There are two things you want to do preparing for a production build.
- Configure a script to run in your package.json file
- Create a production config OR use node environment variables to make necessary changes in your Webpack config file
Creating the script
We have already used package.json to create the npm run dev
script. Now let us set up npm run deploy
.
{
"name": "my-project",
"version": "0.0.0",
"description": "My awesome project!",
"main": "app/main.js",
"scripts": {
"dev": "webpack-dev-server --devtool eval --progress --colors --hot --content-base build",
"deploy": "NODE_ENV=production webpack -p --config webpack.production.config.js"
},
"author": "",
"license": "ISC",
"devDependencies": {
"webpack": "^1.4.13",
"webpack-dev-server": "^1.6.6"
},
"dependencies": {}
}
As you can see we are just running webpack with the production argument and pointing to a different configuration file. We also use the environment variable "production" to allow our required modules to do their optimizations. Lets us create the config file now.
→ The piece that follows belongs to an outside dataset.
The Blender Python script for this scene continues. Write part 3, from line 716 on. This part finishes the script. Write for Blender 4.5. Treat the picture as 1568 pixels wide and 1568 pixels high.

Creating the production config
So there really is not much difference in creating the dev and production versions of your webpack config. You basically point to a different output path and there are no workflow configurations or optimizations. What you also want to bring into this configuration is cache handling.
var path = require('path');
var config = {
entry: path.resolve(__dirname, '../app/main.js')
output: {
path: path.resolve(__dirname, '../dist'),
filename: 'bundle.js'
},
module: {
loaders: [{
test: /\.js$/,
// There is not need to run the loader through
// vendors
exclude: [node_modules_dir],
loader: 'babel'
}]
}
};
module.exports = config;
Doing the deploy
Run npm run deploy
in the root of the project. Webpack will now run in production mode. It does some optimizations on its own, but also React JS will do its optimizations. Look into caching for even more production configuration.